De ahí, que la posición de aquellos diarios que denuncian al Gobierno sea inatacable, pues tienen pleno derecho a entrar en la lucha política aunque sea intentando derribar a González. Bien es cierto que algunos exageran hasta caer en la guerra santa, donde el sagrado fin antigubernamental justifica todos los medios, por ilegítimos que parezcan desde el punto de vista ético. Lo cual es coherente con estos tiempos de cultura del pelotazo, que adquieren su máxima expresión en esa prensa sensacionalista para la, que todo vale al estar siempre dispuesta a sacrificar su deontología profesional en beneficio del escándalo: ¿por qué no publicar sus dudosas ex clusivas con la excusa de luchar contra la corrupción, apuntándose de paso auténticos pelotazos periodísticos? No obstante, por muy bochornoso que pueda resultar su estilo, eso no le quita ni un ápice de su derecho a la libertad de expresión.

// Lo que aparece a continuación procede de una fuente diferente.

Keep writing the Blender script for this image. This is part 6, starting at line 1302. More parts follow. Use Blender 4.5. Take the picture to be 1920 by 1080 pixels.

Sin embargo, la más perniciosa yihad es probablemente la que ofusca hoy al poder socialista, que se siente acosado por una imaginaria conjura universal. De ahí, que, olvidando pasadas divisiones internas (cuando los renovadores denunciaban la corrupción de los guerristas), hoy se muestren unánimes en la protesta de su inocencia. Y para eso culpan tanto al mensajero periodístico como al árbitro judicial, esperando exculparse al echar balones fuera. Pero es inútil su protesta, pues no anula los hechos imputados, para los que no saben ofrecer explicación alguna (como no sea la avanzada por Rodríguez Ibarra acerca del mérito socialista por haber terminado con el costoso chantaje de los GAL). ¿Logrará González despejar la incógnita en el inmediato debate sobre el estado de la nación encontrando esa respuesta verosímil que la oposición le demanda para hallar salida a la crisis política?